One year on in Egypt: Art, Politics and Power

The Egyptian revolution began one year ago today and both Negar Azimi in Artforum and Ursula Lindsey in The Middle East Report have interesting essays on the challenges facing artists, writers and performers in trying to address that extraordinary political moment.  The essays are worth reading in full — Ursula Lindsey’s is the more readily accessible online — but they can be summarized this way: it is too soon to address the revolution in art because the revolution is ongoing and not a settled historical event; it looms too large, so tends to be addressed too directly resulting in a kind of ‘revolution-kitsch’; and, anyway, much of the energy of the creative community is directly engaged in the political events themselves, not the representation of them.  All good points.  But as someone who remembers the quieter and more orderly Cairo art world of the mid- to late-1990s and wrote about Egyptian contemporary art for Travel + Leisure in 2005, I would say that, today, the competing voices, the ferment, the new participants and creators, the uncertainty, the confusion, the searching for ways to artistically represent things not yet fully digested — even, in a way, the kitsch and bad art that comes out of this — is the revolution, at least culturally.  To me, at this stage in the process, the cacophony of expression unleashed by the revolution is far, far more important than whether the art produced by it succeeds or fails as some sort of definitive representation of the political acts that catalyzed it.  Time will filter the good from the bad; what matters is the excess of cultural production and the debate and cross-fertilization it creates.

I watch a video like the trailer below for a new (and promising) documentary about Egyptian artists called The Noise of Cairo and it fills me with a kind of awe.  In it, one can see that the psychological revolution — in which Egyptians came to recognize their inalienable right to express themselves in any way and in any context they chose — has already been won, even if the last year has held many disappointments about the progress of the political revolution (which I have written about here, here, and here):

 

 

But I have personal experience with this challenge of representation as well.  A year ago, I was writing a novel set in Cairo when the revolution happened in the middle of my book; or, anyway, in the middle of my writing process.  My story was always more French New Wave than ‘Alf Laila wa Laila‘ and political only by context — in Egypt, as everyone knows, even the price of bread is political so to some degree the warping effect of its pre-revolutionary political dysfunction was inescapable — but the revolution forced me to confront the fact that some things I believed would always be true of Egypt had suddenly become exhilaratingly untrue, that the immovable had been moved in fairly spectacular fashion.  I didn’t know how to contend (artistically) with this eruption of possibility in Tahrir Square.  So I put aside the manuscript for months and, basically, just watched a live stream of Al Jazeera as this movement spread from Tunisia to Egypt to Libya and Yemen and Syria and Bahrain.
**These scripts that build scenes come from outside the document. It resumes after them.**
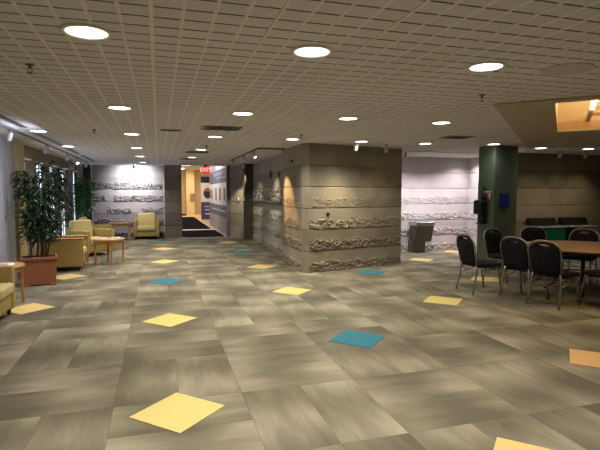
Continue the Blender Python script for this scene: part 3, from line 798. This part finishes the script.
# ------------------------------------------------------------------ banquet chairs
def make_chair():
    """faces +X, origin at floor centre of seat"""
    r = empty('banquet_chair')
    a = MB(); a.rbox(-.20,.25,-.24,.24,.425,.49,.03,4); a.build('seat', FABRIC, r)
    # backrest : rounded arch panel leaning back
    lean = Matrix.Translation((-.20,0,.46)) @ Matrix.Rotation(-.20, 4, 'Y')
    def arch(hw, z0, z1, n=14, p=2.4):
        pts = []
        zc = z1 - hw*.75
        for i in range(n+1):
            t = PI*i/n; c, s = math.cos(t), math.sin(t)
            pts.append((hw*abs(c)**(2/p)*(1 if c > 0 else -1), zc + hw*.75*abs(s)**(2/p)))
        return [(hw*.86, z0)] + pts + [(-hw*.86, z0)]
    sh = arch(.232, .03, .478)
    vs = []; n = len(sh)
    R = Matrix(((0,1,0,0),(1,0,0,0),(0,0,1,0),(0,0,0,1)))
    a = MB(); 
    for ins, x in ((.02,-.028),(0,-.018),(0,.010),(.02,.030),(.06,.038)):
        for (y, z) in sh:
            cyy, czz = 0, .26
            f = 1 - ins/.22
            vs.append(lean @ Vector((x, y*f, czz+(z-czz)*f)))
    fs = []
    for k in range(4):
        for i in range(n):
            j = (i+1)%n; fs.append((k*n+i, k*n+j, (k+1)*n+j, (k+1)*n+i))
    fs.append(tuple(reversed(range(n)))); fs.append(tuple(4*n+i for i in range(n)))
    a.add(vs, fs, 0, True); bk = a.build('backrest', FABRIC, r)
    c_m = MB(); ov = [(.098*math.cos(t*PI/10), .430+.024*math.sin(t*PI/10)) for t in range(20)]
    c_m.add([lean @ Vector((-.08, y, z)) for y, z in ov] + [lean @ Vector((.09, y, z)) for y, z in ov], [tuple(range(20)), tuple(reversed(range(20, 40)))] + [(i, i+20, (i+1)%20+20, (i+1)%20) for i in range(20)])
    cut = c_m.build('slot_cutter', FABRIC)
    for o_ in (bk, cut):
        b_ = bmesh.new(); b_.from_mesh(o_.data); bmesh.ops.remove_doubles(b_, verts=b_.verts, dist=1e-5); bmesh.ops.recalc_face_normals(b_, faces=b_.faces); b_.to_mesh(o_.data); b_.free()
    bmd = bk.modifiers.new('slot', 'BOOLEAN'); bmd.object = cut; bmd.operation = 'DIFFERENCE'; bmd.solver = 'EXACT'
    dg = bpy.context.evaluated_depsgraph_get(); dg.update()
    nm_ = bpy.data.meshes.new_from_object(bk.evaluated_get(dg)); bk.modifiers.clear(); bk.data = nm_; bpy.data.objects.remove(cut)
    # frame arch round the cushion with a handle gap at the top
    fr = arch(.243, -.02, .50)
    a = MB(); a.tube([lean @ Vector((-.004, y, z)) for y, z in fr], .0125, 8); 
    a.build('back_frame', CHAIRMETAL, r)
    for s_ in (-1, 1):
        a = MB(); a.tube([(-.205,.20*s_,.47),(-.20,.215*s_,.40),(-.225,.225*s_,.22),(-.275,.235*s_,.004)], .0145, 8); a.build('leg', CHAIRMETAL, r)
        a = MB(); a.tube([(.16,.215*s_,.425),(.19,.215*s_,.40),(.215,.225*s_,.22),(.255,.235*s_,.004)], .0145, 8); a.build('leg', CHAIRMETAL, r)
        a = MB(); a.tube([(-.20,.215*s_,.405),(0,.21*s_,.41),(.19,.215*s_,.40)], .010, 8); a.tube([(-.212,.222*s_,.30),(-.05,.215*s_,.335),(.10,.214*s_,.40)], .008, 6); a.build('stretcher', CHAIRMETAL, r)
    a = MB(); a.tube([(.205,-.22,.30),(.205,.22,.30)], .008, 6); a.build('stretcher', CHAIRMETAL, r)
    return r
ch0 = make_chair()
TC = Vector((6.62, 6.15))
chairs = [(5.03,6.66,-2,'leftmost banquet chair at the round table, seen side-on'),
          (6.06,7.31,-78,'banquet chair behind the leftmost one, facing the camera past the table'),
          (5.42,6.08,13,'dark patterned banquet chair between the side-on chair and the nearest one'),
          (5.45,5.54,16,'nearest banquet chair, its back with handle slot turned to the camera'),
          (7.03,7.56,-112,'banquet chair on the far side in front of the green bin'),
          (7.29,6.85,-150,'banquet chair on the far side in front of the beige bin'),
          (6.13,5.26,84,'banquet chair cut off by the right edge of the photo')]
for i, (x, y, r, lb) in enumerate(chairs):
    o = ch0 if i == 0 else copy_tree(ch0)
    o.location = (x, y, 0); o.rotation_euler = (0,0,math.radians(r)); tag(o, lb, 'chair', 'banquet chairs around the round table')

# round dining table
t = empty('round_table', (TC.x, TC.y, 0))
a = MB(); a.lathe([(.001,.752),(.91,.752),(.92,.748),(.92,.728),(.91,.722),(.001,.722)], 72, smooth=False); a.build('tabletop', TABLEW, t)
a = MB(); a.lathe([(.9205,.7455),(.924,.742),(.924,.730),(.9205,.727)], 72); a.build('edge_band', simple('table_edge', (.10,.045,.02), .4), t)
a = MB(); a.lathe([(.66,.722),(.66,.66),(.64,.66),(.64,.722)], 48, smooth=False); a.build('apron', simple('table_apron', (.10,.06,.03), .5), t)
for k in range(4):
    w_ = PI/4 + k*PI/2; c, s = math.cos(w_), math.sin(w_)
    a = MB(); a.tube([(.55*c,.55*s,.70),(.42*c,.42*s,.55),(.34*c,.34*s,.30),(.40*c,.40*s,.12),(.56*c,.56*s,.012)], .016, 8); a.build('leg', BLACK, t)
a = MB(); a.lathe([(.335,.30),(.345,.31),(.335,.32),(.325,.31)], 32); a.build('leg_ring', BLACK, t)
tag(t, 'large round wooden dining table ringed by patterned banquet chairs', 'table')

# ------------------------------------------------------------------ lounge armchairs  (face +X)
def armchair(x, y, rz, lb, caps=False, W=.80, D=.78):
    r = empty('armchair', (x, y, 0), rz); h = W/2
    a = MB(); a.rbox(-D/2,D/2,-h,-h+.12,.09,.655,.025,3); a.build('arm', GOLD, r)
    a = MB(); a.rbox(-D/2,D/2,h-.12,h,.09,.655,.025,3); a.build('arm', GOLD, r)
    a = MB(); a.rbox(-D/2+.02,D/2-.02,-h+.12,h-.12,.10,.30,.02,3); a.build('base', GOLD, r)
    a = MB(); a.rbox(-D/2+.16,D/2+.02,-h+.125,h-.125,.30,.45,.045,4); a.build('seat_cushion', GOLDL, r)
    a = MB(); M = Matrix.Translation((-D/2+.10,0,.30)) @ Matrix.Rotation(-.14,4,'Y'); a.rbox(-.08,.09,-h+.125,h-.125,.02,.60,.06,4,0,M); a.build('backrest', GOLDL, r)
    a = MB(); a.rbox(-D/2-.02,-D/2+.06,-h+.02,h-.02,.10,.72,.03,3); a.build('back_panel', GOLD, r)
    if caps:
        for s in (-1,1):
            a = MB(); a.rbox(-D/2+.02,D/2+.025,s*(h-.06)-.07,s*(h-.06)+.07,.655,.685,.012,3); a.box(D/2+.002,D/2+.025,s*(h-.06)-.03,s*(h-.06)+.03,.03,.66); a.build('arm_cap', MAPLE, r)
    for sx in (-1,1):
        for sy in (-1,1):
            a = MB(); a.lathe([(.02,0),(.028,.09)], 12, (sx*(D/2-.07), sy*(h-.07), 0), cap0=True, cap1=True); a.build('foot', DARK, r)
    tag(r, lb, 'armchair', 'golden lounge armchairs'); return r
armchair(-2.22, 6.78, 0, 'golden armchair cut off by the left edge in the foreground', False, .80, .72)
armchair(-1.96, 11.10, 0, 'golden armchair seen from the side, right behind the planter', True, .82, .84)
armchair(-1.72, 13.5, -.75, 'golden armchair facing the camera behind the small round table', False, .88, .80)
armchair(-1.78, 15.3, 0, 'golden armchair half hidden behind another by the second plant')
armchair(-.42, 17.72, -PI/2, 'lone golden armchair against the far stone wall', False, .86, .76)

def side_table(x, y, lb, rnd=True, R=.35, h=.575, rot=0):
    t = empty('side_table', (x, y, 0), rot)
    a = MB()
    if rnd: a.lathe([(.001,h),(R-.008,h),(R,h-.008),(R,h-.03),(R-.01,h-.035),(.001,h-.035)], 48, smooth=False)
    else: a.rbox(-R,R,-R,R,h-.035,h,.008,2)
    a.build('tabletop', MAPLE, t)
    a = MB(); q = R*.72 if rnd else R*.90
    if rnd: a.lathe([(R*.86,h-.035),(R*.86,h-.10),(R*.82,h-.10),(R*.82,h-.035)], 40, smooth=False)
    else:
        for s in (-1,1): a.box(-q,q,s*q-.01,s*q+.01,h-.11,h-.035); a.box(s*q-.01,s*q+.01,-q,q,h-.11,h-.035)
    a.build('apron', MAPLE, t)
    for k in range(4):
        if rnd: px, py = R*.86*math.cos(k*PI/2), R*.86*math.sin(k*PI/2)
        else: px, py = q*(1,1,-1,-1)[k], q*(1,-1,1,-1)[k]
        a = MB(); a.box(px-.022,px+.022,py-.022,py+.022,0,h-.035); a.build('leg', MAPLE, t, bevel=.004)
    tag(t, lb, 'side table', 'small wooden side tables'); return t
side_table(-2.23, 7.82, 'small round wooden side table at the left edge before the planter', R=.33, rot=.25)
side_table(-1.10, 11.68, 'small round wooden side table with papers in the lounge area', R=.345, rot=.2)
side_table(-1.32, 17.75, 'square wooden corner table beside the far armchair', False, R=.34)
def papers(x, y, z, rz, lb):
    t = empty('magazine', (x, y, z), rz); a = MB(); a.box(-.10,.10,-.14,.14,.001,.012); a.build('pages', PAPER, t)
    a = MB(); a.box(-.09,.02,-.10,.08,.012,.0135); a.build('cover_picture', simple('cover', (.45,.35,.30), .5, var=.6, scale=20), t); tag(t, lb, 'magazine', 'magazines on the side tables')
papers(-2.12, 7.78, .575, .3, 'open white magazine on the side table at the left edge')
papers(-1.24, 11.58, .575, -.2, 'white magazine lying on the middle round side table')
papers(-.96, 11.78, .575, .2, 'second white leaflet on the middle round side table')

# ------------------------------------------------------------------ planters
def leaf(mb, p, d, L, wd, roll):
    d = d.normalized(); side = d.cross(Vector((0,0,1)))
    if side.length < .01: side = Vector((1,0,0))
    side.normalize(); nn = side.cross(d)
    side = side*math.cos(roll) + nn*math.sin(roll)
    dr = Vector((0,0,-1))
    p1 = p + d*L*.35; p2 = p + d*L*.72 + dr*L*.10; p3 = p + d*L*.95 + dr*L*.28
    mb.add([p, p1+side*wd, p1-side*wd, p2+side*wd*.8, p2-side*wd*.8, p3], [(0,2,1),(1,2,4,3),(3,4,5)], 0, True)
def plant(name, loc, lb, canes, n, z0, zs, spread, lm, seed, boxdim, leafL=.16):
    rd = random.Random(seed); r = empty(name, loc)
    bx, by, bh = boxdim
    a = MB(); t_ = .02
    # tapered trough with lip
    def ring(hx, hy, z): return [(-hx,-hy,z),(hx,-hy,z),(hx,hy,z),(-hx,hy,z)]
    vs = ring(bx*.93,by*.93,.02)+ring(bx,by,bh-.05)+ring(bx+.02,by+.02,bh-.05)+ring(bx+.02,by+.02,bh)+ring(bx-t_,by-t_,bh)+ring(bx-t_,by-t_,bh-.08)
    fs = [(3,2,1,0)]
    for k in range(5):
        for i in range(4): j=(i+1)%4; fs.append((k*4+i,k*4+j,(k+1)*4+j,(k+1)*4+i))
    a.add(vs, fs)
    for sx in (-1,1):
        for sy in (-1,1): a.box(sx*bx*.78-.05,sx*bx*.78+.05,sy*by*.78-.05,sy*by*.78+.05,0,.03)
    a.build('planter_box', TERRA, r, bevel=.006)
    a = MB(); g_ = 10
    vs = []; 
    for i in range(g_+1):
        for j in range(g_+1):
            x = -bx+t_+(2*bx-2*t_)*i/g_; y = -by+t_+(2*by-2*t_)*j/g_; vs.append((x,y,bh-.05+.03*noise.noise(Vector((x*12,y*12,seed)))))
    a.add(vs, [(i*(g_+1)+j,(i+1)*(g_+1)+j,(i+1)*(g_+1)+j+1,i*(g_+1)+j+1) for i in range(g_) for j in range(g_)], 0, True); a.build('soil', SOIL, r)
    st = MB(); lf = MB()
    for (cx, cy, top, wd) in canes:
        base = Vector((cx*.35, cy*.35, bh-.06)); pts = []
        for k in range(9):
            f = k/8; pts.append(Vector((base.x+(cx-base.x)*f+.03*math.sin(f*7+cx*9), base.y+(cy-base.y)*f+.03*math.cos(f*6+cy*5), base.z+(top-base.z)*f)))
        st.tube(pts, .018, 7, r2=.006)
        for i in range(n):
            f = zs + (1-zs)*rd.random()**.85
            kk = f*8; i0 = min(7, int(kk)); q = pts[i0].lerp(pts[i0+1], kk-i0)
            az = rd.uniform(0, 2*PI); rad = wd*rd.random()**.6*(1.0 - .45*max(0,(f-.7)/.3))
            p = q + Vector((math.cos(az)*rad, math.sin(az)*rad, rd.uniform(-.05,.05)))
            p.x = max(p.x, XL + .17 - loc[0])
            d = Vector((math.cos(az+rd.uniform(-.6,.6)), math.sin(az+rd.uniform(-.6,.6)), rd.uniform(-.9,.45)))
            if loc[0] + p.x + d.x*leafL < XL + .10: d.x = abs(d.x)
            leaf(lf, p, d, leafL*rd.uniform(.6,1.15), leafL*.11, rd.uniform(-.8,.8))
    # twigs
    for (cx, cy, top, wd) in canes:
        for k in range(6):
            z = z0 + (top-z0)*rd.random(); az = rd.uniform(0,2*PI)
            st.tube([(cx*.8,cy*.8,z-.15),(cx+math.cos(az)*wd*.6,cy+math.sin(az)*wd*.6,z)], .006, 5)
    st.build('stem', BARK, r); lf.build('foliage', lm, r)
    tag(r, lb, 'potted plant', 'leafy plants in planters'); return r
p1 = plant('potted_ficus', (-2.04, 9.36, 0), 'tall dark leafy ficus in a terracotta trough planter by the pier',
      [(-.22,-.05,1.98,.12),(-.06,.05,1.90,.14),(.12,-.05,2.12,.15),(.28,.02,2.05,.13),(.42,.08,1.96,.10),(.05,.12,1.70,.17)], 400, .8, .22, .2, LEAF, 4, (.27,.19,.50), .145)
p1.rotation_euler = (0,0,.22)
p2 = plant('potted_ficus', (-2.26, 16.25, 0), 'smaller bright green leafy plant near the far left corner',
      [(-.16,0,1.9,.14),(.0,.05,2.05,.17),(.17,-.03,2.02,.18),(.04,-.1,1.75,.18)], 300, 1.1, .45, .2, LEAF2, 11, (.26,.22,.42), .19)

# ------------------------------------------------------------------ bluish window spill and added pier fill
area('window_spill', (XL+.05, 13.5, 1.4), (0, -PI/2, 0), 1.6, 6.0, 10, (.6,.75,1))
area('pier_fill', (XL+1.2, 8.0, 2.2), (0, math.radians(60), 0), .5, .5, 22, (.75,.8,1))  # added fill light without a fixture, brightens the pier
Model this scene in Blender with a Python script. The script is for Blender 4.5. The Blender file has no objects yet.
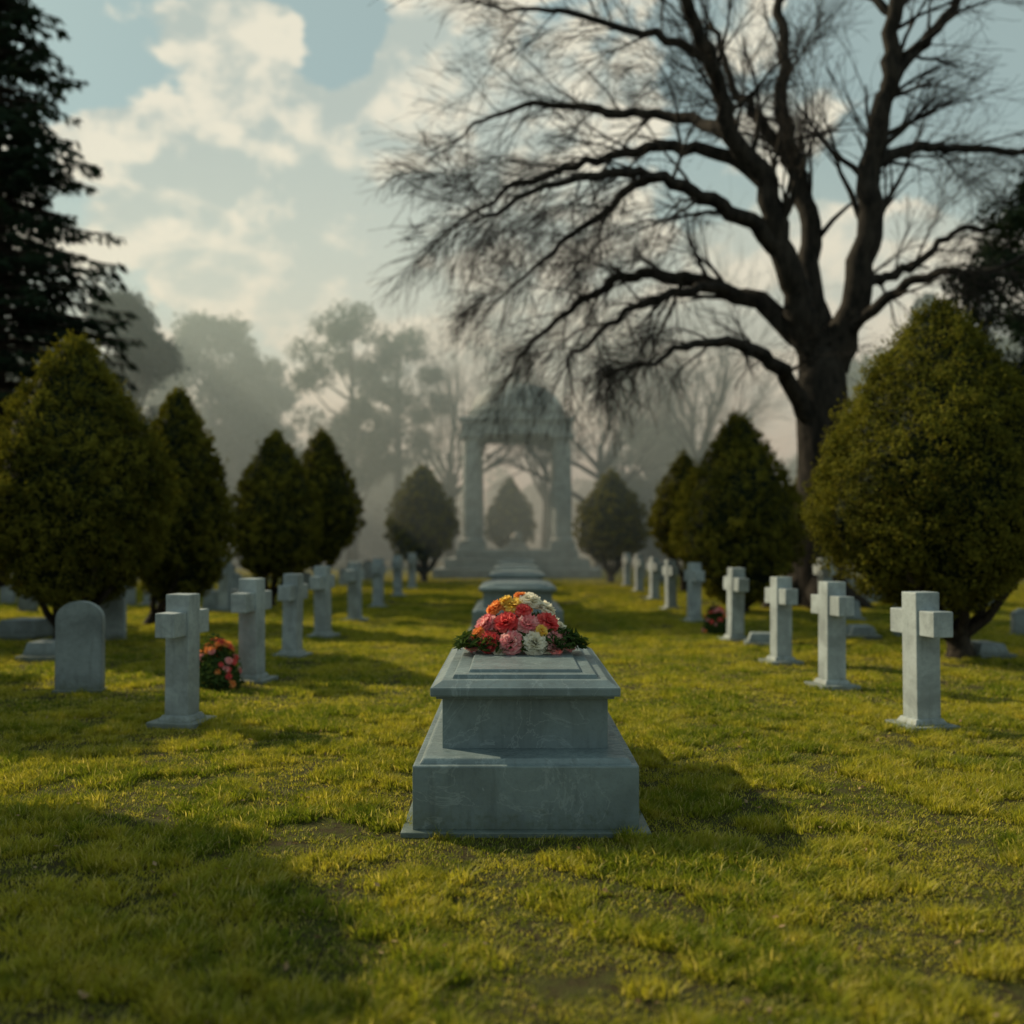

When I took up the manuscript again I had to wrestle with some fundamental questions.  Did the revolution mean that everything my characters had thought in those pre-revolutionary days, every way in which they had viewed the scope of possibility in their lives, every sadness and frustration was now wrong?  I, too, faced the question of how to write directly about this phenomenon that had come so suddenly and now made the months and years ahead for Egypt filled with such electric uncertainty where, previously, there had only been the grinding, monotonous certainty of a thirty-year dictatorship that seemed like it would go on for another generation.  In a way, it helped that I wasn’t in Egypt, for all the reasons of distance and engagement that Azimi and Lindsey talk about, but it also meant I had only a refracted and second-hand understanding of what the revolution had been like on the ground.  Yet it seemed impossible, now, to write a novel about contemporary Egypt and not have it be about the revolution.

But then I thought of ‘The Deer Hunter‘ and the fact that sometimes it is best not too look directly at the sun, that the darkness of the shadows can tell you just as much about the intensity of the light.  The film, which stars Robert DeNiro and Christopher Walken, is generally thought of as a Vietnam War movie but, in fact, they only go to Vietnam at the end of the film; the rest is about the life and friendship they have before the war, which will never be the same again.  So, I realized, everything my characters had believed and done in the days before the revolution was still true — or, at least, as true as it had ever been and as true as I was capable of making it — because they no more anticipated the coming revolution than did the millions of people who had never undertaken an overtly political act in their lives but would soon find themselves marching in protest to bring down a president.  Indeed, this imminent transformation in thinking could become the true subject of my novel, even if I would barely address it in the book.

So is this the answer to creative representation of the Egyptian revolution?  Surely not; or at least, not the only one.  There are a million answers to this question.  Everyone in Egypt who participated in the revolution has their own and they are free, now, to express it any way they want.  But the revolution is one of those movements of universal resonance — like Martin Luther King and the civil rights movement or Gandhi and the struggle for Indian independence — that is part of our shared world heritage.  It belongs to us all, Egyptian and foreign, because it reveals something vital about what it means to be a human being in society.